На самом деле внушающая недоумение перемена произошла с человеком, чьим основным достоинством как командира, не считая старшинства по званию и наличия «правильных» друзей, было именно воинское рвение. С момента высадки во Франции сэр Джон Френч вдруг стал проявлять предпочтение к «выжидательной позиции», непонятное нежелание ввести в бой британские экспедиционные силы. Стояло ли за этим настойчивое предупреждение Китченера насчет «ненужных потерь», или же до сознания Джона Френча дошло, что, помимо экспедиционного корпуса, у Англии нет обученного резерва, чтобы занять их место, или же, оказавшись на континенте, в считанных милях от страшного врага и в преддверии неминуемой битвы, он почувствовал всю тяжесть ответственности, или его природная храбрость с годами испарилась и остались только слова, или же ему просто не очень-то хотелось сражаться за чужую землю и чужой дом? Об этом лучше судить тому, кто оказывался в подобном положении.

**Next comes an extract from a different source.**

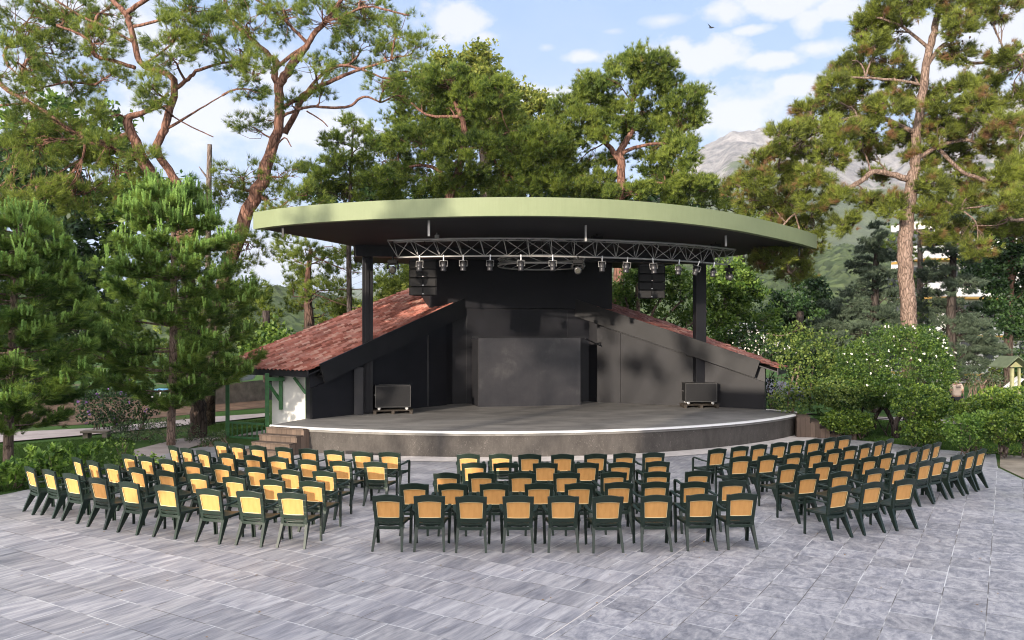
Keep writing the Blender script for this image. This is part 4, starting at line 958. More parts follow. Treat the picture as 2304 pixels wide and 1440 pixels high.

Ясно одно: с самых первых встреч французов с Френчем они были разочарованы (хотя и по-разному), напуганы или взбешены. Казалось, что главная цель, ради которой БЭК прибыл во Францию, — не дать Германии ее сломать — была, по-видимому, непонятна Френчу, или, по крайней мере, он не видел смысла спешить. А его военная самостоятельность, которую так подчеркивал Китченер, означала, что он мог «по собственному выбору назначать время для сражения и для отдыха», как выразился Пуанкаре, независимо от того, что Германия могла за этот срок одолеть Францию, тем самым полностью лишив смысла дальнейшие боевые действия. Все тот же Клаузевиц указывал, что союзная армия, действующая независимо, нежелательна, но если присутствия такого союзника нельзя избежать, то важно, по меньшей мере, чтобы ее командующий «был бы не самым осторожным и осмотрительным, а, наоборот, самым предприимчивым». В течение следующих трех недель, наиболее напряженных в войне, значимость этой мысли Клаузевица стала особенно ясной.